I think there are few people who associate design science with laws and regulations. Yet the two have more in common than you might think. Kees Dorst, in his book Frame Innovation, defines ‘design’ as seeing a situation, being able to imagine how that situation could be improved and then doing that in order to realize that improvement. By extension, ‘design science’ means investigating solutions with the goal of solving a complex problem. So a design scientist examines different solution approaches, creates an artifact or intervention and then tests whether that intervention is effective in actually improving the situation. If you ask me, design science is the finest form of science.
With design in general, and with an artifact or prototype in particular, we quickly think of a physical product. Yet that view is far too narrow. Design is about solving problems and making situations better, and that really doesn’t just happen by designing products. On a societal level, it also happens, for example, through laws and regulations. Every law is an intervention with which you try to get a grip on a social situation and steer it in a desired direction. That is the essence of design.
Group insult
A good example is the ban on group insult, contained in Article 137c of the Penal Code. On the initiative of Minister of Justice Josef van Schaik, this article was added to Dutch criminal law in 1934 with the goal of proactively protecting Jewish citizens. As Hitler came to power in Germany in 1933, the anti-Semitic threat increased rapidly. As a result, the Dutch government took a number of measures to protect Dutch society from this threat. The ban on group insults was one of those interventions.
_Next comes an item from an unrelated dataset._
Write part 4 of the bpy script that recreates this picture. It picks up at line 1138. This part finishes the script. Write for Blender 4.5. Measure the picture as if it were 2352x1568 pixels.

Most designs are not timeless. Over time, new technologies are often available or there are societal developments that require different solutions or make existing solutions obsolete. However, many criminal law laws do have a timeless character: stealing, killing or hurting each other is never right, in any zeitgeist and under any technological development. Therefore, the ban on group defamation has also stood for 90 years as a necessary intervention to protect minorities in society. It is salient that some of the parties that will now form the new government in the Netherlands have a special relationship with Article 137c in the Penal Code. For example, it was on the basis of this law that PVV leader Geert Wilder was convicted (without punishment) for his “Less, less” statement, and a group of ten lawyers and jurists, grounded in this law, filed charges last week against BBB MP Mona Keijzer for her insulting Muslims. And it was our current Speaker of the Lower House, PVV member Martin Bosma, who once submitted an initiative bill to remove the very ban on group insult from the Penal Code.
Close to my heart
This issue is close to my heart. As a design scientist, I spend most of my time designing for vulnerable groups. Whether it is the demented elderly or minority groups in Hawaii or the Amazon, I am almost daily concerned with the question of how we can use design science to give the vulnerable, the differently abled, the minorities a central place in our design processes and am therefore a great advocate of inclusive design. In a few weeks in Boston, at the largest design science conference in the world, I will be presenting my work on the pluriverse design paradigm: a design approach in which the power of diversity and the oppressive effect of a universal perspective is the starting point.
Design is not just reserved for designers or scientists. We are all more designers than we think. Through our voting behavior, we influence laws and regulations and thus collectively design the course our society takes. Our voting choices affect so much more than a change in the VAT rate or an adjustment of the personal contribution in health care. By voting, we shape the social interventions that aim to make our society a little better. For me, consistently protecting the minorities and vulnerable in our society is a design principle that is at the top of my list. Always.